As VPNmentor, which was tipped off to the bug by an anonymous white hat, notes: “Once hackers gain remote access to the CyberoamOS shell, they could indirectly access any server file and monitor the entire network.

“This is also a privileged position to pivot into other devices connected to the same network (often an entire organization).

“The security issues created by the vulnerabilities were easily ‘wormable’ to spread across networks. If someone wanted to, they could have easily automated taking over all Cyberoam servers in a matter of minutes,” VPNmentor researchers say, adding that they identified 170,000 exposed servers. (Sophos says a maximum of 70,000 were potentially affected).

The patch, in turn, has now been patched by Sophos – which pushed out a fresh fix on February 24-26 and today downplayed the vulnerability, saying it “quickly and automatically” fixed the flaws, adding in a statement emailed to Computer Business Review that “no systems were reported impacted”.

Yet security researchers this week warned that with vulnerabilities in VPNs closely watched by advanced adversaries, bad actors are highly likely to have also reverse engineered the initial patch and identified the bug — although Sophos says it has seen no proof of exploit in the wild.

Ophir Harpaz, a security researcher at Guardicore Labs, said: “VPN vulnerabilities allow remote access to internal networks and the critical assets within them. For this reason, these types of vulnerabilities are extensively used by attackers who seek to get a foot in the door. VPN is one of the first services to surface in the initial reconnaissance phase – and thus VPN products attract hackers and security researchers alike to spot exploitable bugs.

She added: “Sophos’s original patch for the pre-auth RCE vulnerability is a piece of code that was probably looked at by many eyeballs… If you run the security of an organization that is in the crosshairs of top-notch cybercriminals or nation-states, you should be worried. High chances your predators found the base64 bypass before the hotfix was published.”

Hyderabad-based Cyberoam was bought by Sophos in early 2014. It provides a range of security products and claims customers across 125 countries, including “global corporations in the manufacturing, healthcare, finance, retail, IT sectors… and large government organizations”. (As VPNmentor notes, “many banks… were using Cyberoam products as a gateway to their network from the outside, so this opened direct access to their intranet.”)

Sophos said: “We are extremely quick to work with and respond to researchers, and encourage responsible disclosure with the community and through our bug bounty program.
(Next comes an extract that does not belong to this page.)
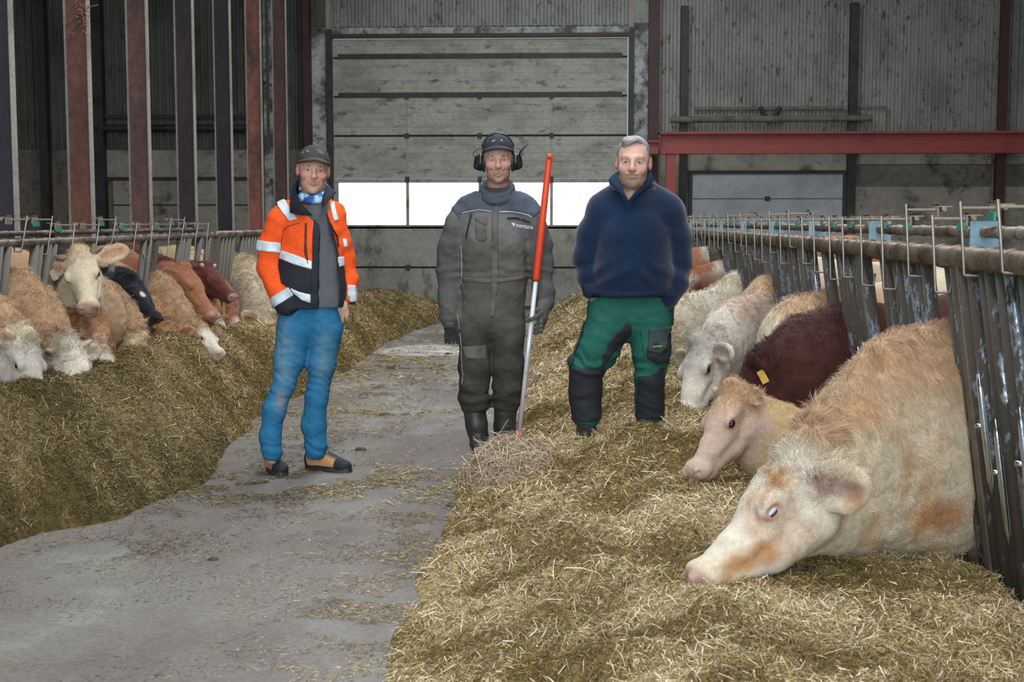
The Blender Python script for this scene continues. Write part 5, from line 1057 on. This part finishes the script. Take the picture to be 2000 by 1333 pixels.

On Oct. 10, 2019, we quickly resolved CVE-2019-17059, and on March 10, 2020, we quickly and automatically resolved a pre-auth RCE vulnerability in the same feature affected by CVE-2019-17059, as well as the default passwords in CROS. In both cases, all customers were promptly notified, and no systems were reported impacted. Customer security is our top priority and these issues were quickly resolved.”

The products affected with these vulnerabilities are no longer available for purchase and reach end-of-life after by Q1, 2022.

As Guardicore’s Harpaz notes, however, “companies big and small continue to run end-of-life systems for legacy and stability reasons”.

With a report this week by the FBI emphaising that “malicious cyber actors are increasingly targeting unpatched Virtual Private Network vulnerabilities” and plenty of companies running their own (often inconsistent) patching regimes, users should be checking that the hotfixes have been applied.